Pupo: «Le mie donne, il gioco, la rinascita: ecco i miei primi settant'anni»

Il cantante toscano questa sera al Teatro Alfieri con “Su di noi… la nostra storia”. «Sogno di partecipare all'Eurovision.»

Pupo

Pupo, Enzo Ghinazzi, classe 1955

Quando si vuole, si può migliorare la propria vita e farne qualcosa di spettacolare”. E’ la filosofia che sta alla base dell’esistenza artistica e privata di Pupo, ovvero Enzo Ghinazzi, il cantante italiano più conosciuto all’estero, uno dei padri di un pop così leggere e folcloristico da riuscire a conquistare i mercati stranieri, quelli dell’Europa dell’Est in particolare. Toscano fino al midollo, a settembre compirà settant’anni e ne festeggerà al contempo cinquanta di una carriera che tutti hanno imparato a conoscere sulle notte delle leggerezza di brani intramontabili come “Su di noi” e “Gelato al cioccolato”. E si intitola “Su di noi… la nostra storia” il concerto con cui i torinesi lo potranno riabbracciare questa sera al Teatro Alfieri. Un appuntamento che cade a poco più di un anno dall’ultimo show sotto la Mole.


«Sì, Torino è una città che amo - racconta Pupo - l’ho frequentata tantissimo, una delle mie figlie, inoltre, vive a Cuneo».

Che spettacolo sarà?
«Sarà ricco di novità, presenterò al pubblico alcuni nuovi brani, parte del nuovo album in uscita il 4 maggio, realizzati sullo stile schlager».

Ci spieghi meglio?
«Lo schlager è un genere di musica molto pop, quasi folcloristico, la parola deriva dal tedesco e indica canzonette di successo, ballate. Io all’estero sono conosciuto soprattutto per questo».

In Russia soprattutto...
«Sì, ma non parliamo della Russia, basta polemiche e strumentalizzazioni».

Lo schlager è un po’ come la musica che abbiamo imparato a conoscere con l’Eurovision.
«Esatto, io lo seguo da sempre e sogno di parteciparvi. Preferirei l’Eurovison a Sanremo».

Ma se il suo amico Carlo Conti la chiamasse?
«Non potrei dire no, io e lui siamo come fratelli, ma io non credo di propormi».

Cinquant’anni di carriera, tra alti e bassi ma, alla fine lei ce l’ha sempre fatta.
«Sì, ho avuto periodi bui, anche legati al gioco.

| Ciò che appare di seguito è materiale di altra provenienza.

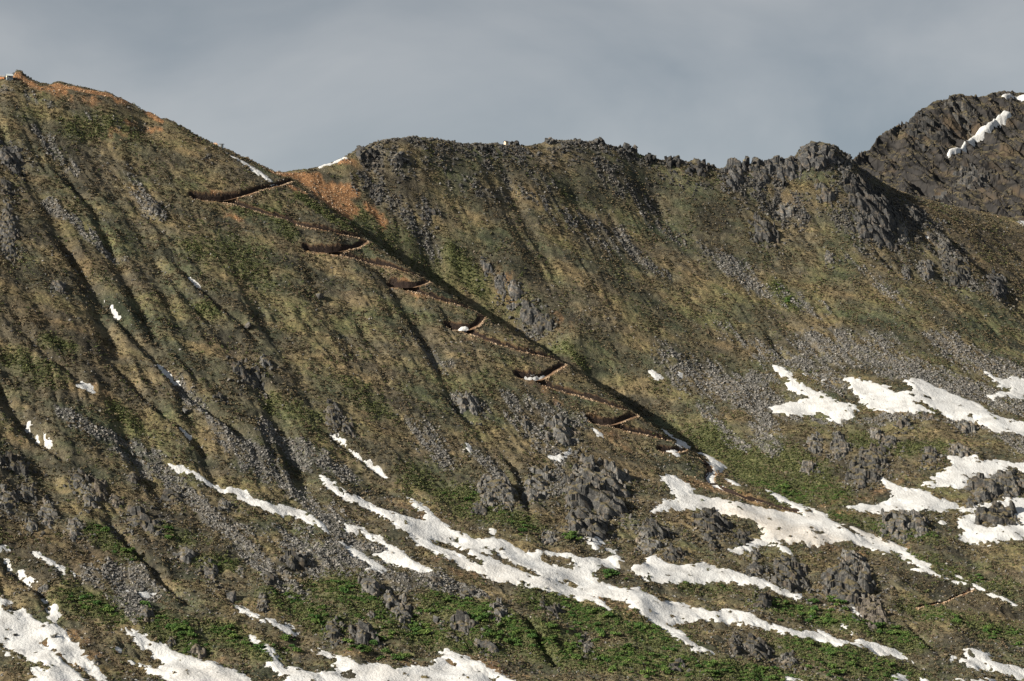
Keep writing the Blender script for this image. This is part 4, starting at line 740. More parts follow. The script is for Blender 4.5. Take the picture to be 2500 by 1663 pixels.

A venticinque anni ero miliardario e da lì non ho più capito nulla. Credevo che sarei morto giovane quindi non mi interessava spendere. Mi ha salvato la salute, sono invecchiato e ho capito che dovevo smettere».

E poi c’è l’amore...
«Esatto di mia moglie Anna e della mia amante Patricia, siamo una famiglia sola».

Chi amo di più?
«Le amo allo stesso modo e loro lo sanno. Non potrei farne a meno e guai a chi me le tocca. Geloso io? Sì, fedele mai».